Corona Man Sentenced for Whitestone Hit-and-Run

A 2009 Chevy van, the type of car driven by Carmine Minichino. Photo by IFCAR.

A 2009 Chevy van, the type of car driven by Carmine Minichino. Photo by IFCAR.

By David Brand

A Corona man was sentenced to two and-a-half years in prison after pleading guilty to driving drunk, crashing into a Whitestone senior and speeding away on Thanksgiving Day last year.

Carmine Minichino, 53, pleaded guilty to second-degree assault, leaving the scene of an incident without reporting/serious physical injury, operating a motor vehicle while under the influence of alcohol or drugs and failing to stop for a stop sign Justice Suzanne Melendez in June.

“Driving isn’t just a privilege, it’s a responsibility and those who get behind the wheel of a car are entrusted to obey posted traffic signs and to be sober at all times,” said Queens County District Attorney Richard A. Brown. “The defendant will now be incarcerated as a result of his actions.”

Minichino was driving a 2009 white Chevy van in Whitestone, Queens, at about 6:45 p.m. on Nov. 23, 2017 — Thanksgiving — and drove through a stop sign. He collided with victim Paul Sim, 71, and left the scene on foot, according to the criminal complaint.
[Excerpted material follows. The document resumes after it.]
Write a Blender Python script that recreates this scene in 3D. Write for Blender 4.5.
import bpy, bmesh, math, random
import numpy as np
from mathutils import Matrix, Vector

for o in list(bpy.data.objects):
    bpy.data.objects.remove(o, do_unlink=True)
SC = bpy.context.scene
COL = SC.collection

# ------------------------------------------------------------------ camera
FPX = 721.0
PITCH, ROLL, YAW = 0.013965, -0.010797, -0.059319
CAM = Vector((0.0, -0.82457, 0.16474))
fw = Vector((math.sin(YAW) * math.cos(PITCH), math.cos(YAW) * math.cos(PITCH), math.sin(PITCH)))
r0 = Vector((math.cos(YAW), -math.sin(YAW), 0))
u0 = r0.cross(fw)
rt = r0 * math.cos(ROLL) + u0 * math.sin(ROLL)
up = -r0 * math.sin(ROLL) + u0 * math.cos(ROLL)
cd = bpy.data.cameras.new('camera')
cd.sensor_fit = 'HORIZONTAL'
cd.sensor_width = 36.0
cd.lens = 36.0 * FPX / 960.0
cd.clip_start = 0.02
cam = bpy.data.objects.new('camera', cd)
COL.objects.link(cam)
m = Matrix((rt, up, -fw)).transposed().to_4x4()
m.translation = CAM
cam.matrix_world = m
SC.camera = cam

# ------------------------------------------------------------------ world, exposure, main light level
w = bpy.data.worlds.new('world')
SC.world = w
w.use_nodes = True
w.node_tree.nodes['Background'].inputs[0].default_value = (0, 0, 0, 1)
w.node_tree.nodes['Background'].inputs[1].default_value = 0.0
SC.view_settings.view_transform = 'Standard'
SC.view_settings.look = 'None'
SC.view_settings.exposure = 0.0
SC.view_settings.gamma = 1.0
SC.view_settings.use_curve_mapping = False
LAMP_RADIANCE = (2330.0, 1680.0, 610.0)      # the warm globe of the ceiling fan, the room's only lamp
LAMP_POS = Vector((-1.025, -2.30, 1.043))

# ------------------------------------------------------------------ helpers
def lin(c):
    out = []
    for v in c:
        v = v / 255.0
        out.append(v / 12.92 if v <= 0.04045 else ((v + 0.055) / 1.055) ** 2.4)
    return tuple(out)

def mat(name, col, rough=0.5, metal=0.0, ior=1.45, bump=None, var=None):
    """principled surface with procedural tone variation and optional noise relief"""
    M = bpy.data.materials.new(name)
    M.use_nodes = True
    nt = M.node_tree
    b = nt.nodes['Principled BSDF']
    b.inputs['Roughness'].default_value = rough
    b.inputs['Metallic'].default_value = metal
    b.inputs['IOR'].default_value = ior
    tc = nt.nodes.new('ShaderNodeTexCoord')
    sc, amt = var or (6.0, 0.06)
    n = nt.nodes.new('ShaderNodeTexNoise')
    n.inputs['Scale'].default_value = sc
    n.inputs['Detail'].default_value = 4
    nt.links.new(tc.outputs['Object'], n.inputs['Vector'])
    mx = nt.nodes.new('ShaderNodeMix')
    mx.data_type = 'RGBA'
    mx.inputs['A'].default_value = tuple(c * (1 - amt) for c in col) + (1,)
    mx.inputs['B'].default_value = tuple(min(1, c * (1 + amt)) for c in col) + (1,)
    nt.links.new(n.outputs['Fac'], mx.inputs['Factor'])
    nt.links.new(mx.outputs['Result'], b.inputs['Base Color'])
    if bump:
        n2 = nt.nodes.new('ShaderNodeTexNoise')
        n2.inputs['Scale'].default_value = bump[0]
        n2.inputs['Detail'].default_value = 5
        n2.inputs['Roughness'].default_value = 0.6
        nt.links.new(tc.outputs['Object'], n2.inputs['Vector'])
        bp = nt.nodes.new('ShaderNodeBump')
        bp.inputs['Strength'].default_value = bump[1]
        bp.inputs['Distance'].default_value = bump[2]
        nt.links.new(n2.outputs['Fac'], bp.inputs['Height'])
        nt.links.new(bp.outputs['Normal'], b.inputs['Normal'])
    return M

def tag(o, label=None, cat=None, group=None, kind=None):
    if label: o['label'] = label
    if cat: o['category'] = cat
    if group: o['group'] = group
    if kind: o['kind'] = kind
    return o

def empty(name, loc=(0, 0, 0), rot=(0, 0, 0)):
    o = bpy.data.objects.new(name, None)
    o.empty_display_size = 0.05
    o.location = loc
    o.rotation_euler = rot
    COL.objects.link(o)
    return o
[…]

The crash catapulted Sim several feet from the site of impact. He suffered a compound fracture to his right leg and bleeding on the brain.

When Minichino returned to pick up his van, police smelled alcohol on his breath and observed his bloodshot eyes, according to court documents.

A breathalyzer exam revealed that Minichino had a .152 percent blood alcohol level.

According to the World Health Organization, on average 100 people are killed in traffic accidents daily. Nov. 18 was the 23rd anniversary of The World Day of Remembrance for Road Traffic Victims.

The day, this is the third Sunday of every November, is where family members and friends of those lost, advocates, government and elected officials and others plan to rally, hold vigils, give sermons, lead marches, and mass bicycle rides to call attention to the millions of lives lost and to demand stepped-up action to prevent these tragedies, according to the Vision Zero Network’s website.